No cabe, en ese sentido, mayor elogio de la palabra que este: la última instancia de la argumentación solo la puede constituir la palabra misma. O, dicho de una manera un tanto redundante, la última palabra le ha de corresponder siempre a la palabra misma. De ahí que no haya mayor rechazo de la política que el que representa negarse a escuchar la palabra del otro, ni mayor contradicción que la de unos representantes políticos en sede parlamentaria ahogando con sus gritos y abucheos la intervención de un adversario. No se trata, por tanto, de reincidir en viejas y probablemente inanes contraposiciones entre razón y emociones. Porque el lenguaje es ya, en sí mismo, la materialización de la razón. Y si alguien contraargumentara que hay muchos usos del lenguaje, la respuesta inevitable sería la de que también la razón se dice de muchas maneras.
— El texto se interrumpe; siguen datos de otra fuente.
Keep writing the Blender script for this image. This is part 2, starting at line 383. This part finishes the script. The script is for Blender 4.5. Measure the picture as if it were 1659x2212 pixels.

En todo caso, es en la palabra donde se pone a prueba el valor de cualquier propuesta.

Por eso, quienes convierten lo que debería ser confrontación de ideas en pura esgrima verbal, quienes sustituyen el argumento por el insulto, quienes se niegan a hablar de todo (como si carecieran de argumentos para defender sus ideas) y quienes solo quieren hablar de una cosa (como si todo lo demás no les importara lo más mínimo), no solo acreditan con semejantes actitudes no estar a la altura de la herencia recibida, sino que llevan a cabo algo mucho más grave. Porque empeñarse en destruir ese específico lugar de encuentro entre los ciudadanos que es la palabra solo puede ser considerado, a la vista de todo lo que hemos visto hasta aquí, como una forma de barbarie. La más actual y acorde con los tiempos, por cierto.

Manuel Cruz es filósofo y senador por Barcelona por el PSC.